Growers face huge range of cotton defoliation challenges

When do you know you are in for a troubling San Joaquin Valley cotton defoliation season?

  • It's the middle of September and people are wearing jackets to a cotton field day.

  • There are cotton plants with a bottom crop, no middle crop and green bolls on top that may not open until next spring.

  • Plants are lush and green in the middle of September because they have reduced fruit load from either lygus or heat damage, and it is no warmer than 80 degrees during the day you start considering defoliation.

  • A University of California farm advisor says he plans to defoliate his test plots on the same day a Pest Control Adviser (PCA) asks how to defoliate a field that is getting its last irrigation at the same time.

  • When that same farm advisor says forget all the nodes above cracked boll (NACB) science he has been espousing for years and tells producers and PCAs to count backward 21 days from when they want to pick a field and then defoliate on that date.

Steve Wright, University of California farm advisor for Tulare and Kings counties, offered up a wide range of scenarios to defoliate this year's SJV cotton crop because that is what fits the “huge range” of field conditions awaiting growers as they face defoliation season.

“This season fields are all over the board,” said Wright at the recent West Side Research and Extension Center, Five Points, Calif., cotton field day.

Wright's counterpart in Fresno County, Dan Munk, said variability is most dramatic between fields of Acala and Pima. It is not uncommon to find Acala fields with bottom crops, no middle crop and little top crop. However, Pima plants are often loaded from top to bottom, visual testimony to Pima's higher heat tolerance. When the heat was shedding the Acala crop in July, Arizona-bred Pima was setting fruit.

Typically, SJV producers defoliate in September to pick in October, said Wright. However, that doesn't hold true when there is a field that is not going to open up until Christmas, if then.

“Temperatures are already on the edge,” said Wright at the Sept. 15 field day where some people arrived wearing jackets. Temperatures must be above 80 degrees during the daytime and above 52 degrees at night.

Defoliants do not work well at temperatures below these numbers.

Wright said in many Valley fields, the four Nodes Above Cracked Boll (NACB) measurement, used to determine when to defoliate, should be replaced by calendar date defoliation and/or percentage of open bolls.

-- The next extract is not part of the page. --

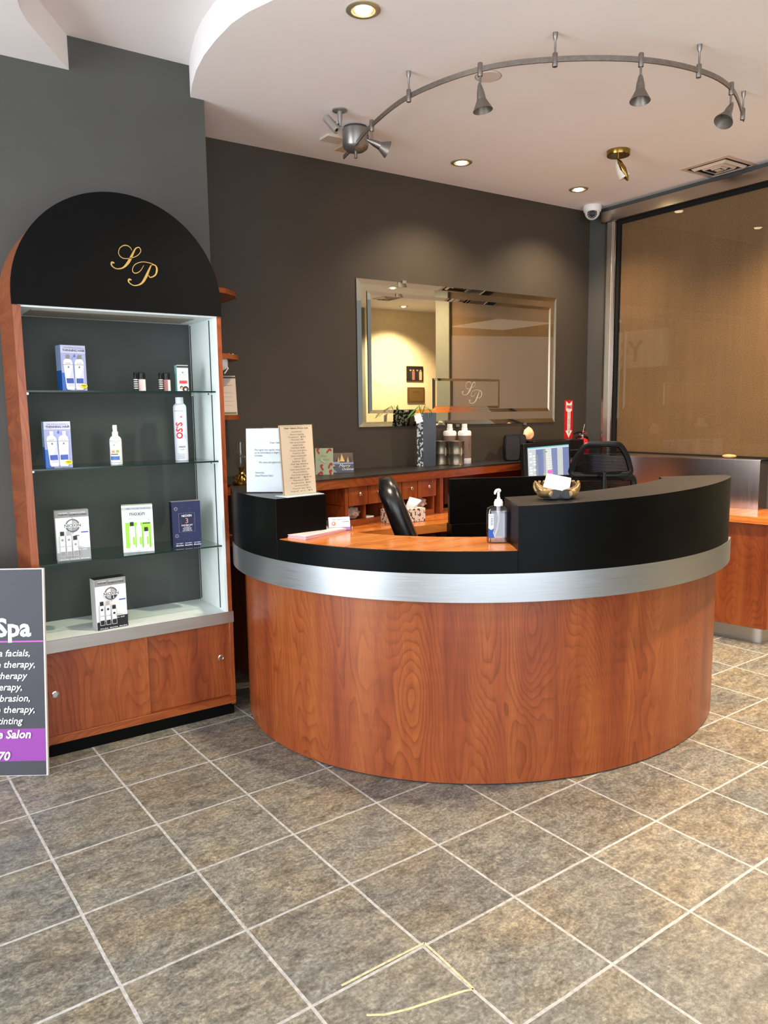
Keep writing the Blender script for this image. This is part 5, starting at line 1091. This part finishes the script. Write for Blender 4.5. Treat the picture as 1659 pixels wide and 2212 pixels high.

Set a harvest schedule and stay on it, Wright recommended. “Take a hit and get going,” he said. Otherwise, the open bolls could be soaked by late fall's rains and fog. For Pima, this could be economically disastrous, as much as 50 cents per pound if the cotton is significantly rain damaged.

“Fields are not going to be white this year,” Wright warned.

With wide ranging field conditions, Wright and fellow UC cotton team members are offering different strategies. Most involved pre-conditioning and defoliation.

“It may take two, three or four applications to get the job done this year,” said Wright.

Wright said this may be the year a pre-treatment of 4 to 6 ounces of Ginstar at six nodes NACB, followed by a later treatment at about three to four nodes NACB of Ginstar at 8 ounces, or a combination of Ginstar with a boll opener (Prep, Cotton Quick, Finish or others) or Def/Folex, plus a boll opener should be considered.

UC cotton specialist Bob Hutmacher and the Valley's farm advisors warn that to avoid freezing leaves on plants, Ginstar rates should be adjusted to air temperatures at application or temperatures anticipated following application. In many cases in both Acala and Pima, a final application of sodium chlorate and paraquat, Shark or ET will also be useful in desiccating remaining leaves and improving opening of the last remaining bolls. Shark or ET also will help dry remaining broadleaf weeds.

Another strategy in vigorous, late-maturing non-Roundup Ready variety fields involves using glyphosate as a pre-treatment. A 1 pound per acre glyphosate treatment at eight, nine or 10 nodes above cracked boll followed seven to 10 days later by standard defoliation treatment of Def/Folex or Ginstar, with or without boll opener, could open some of the later-developing bolls.

The cotton advisors warn that glyphosate should not be applied before about 8 NACB for Acala or 10 NACB for Pima. This could result in significant yield loss.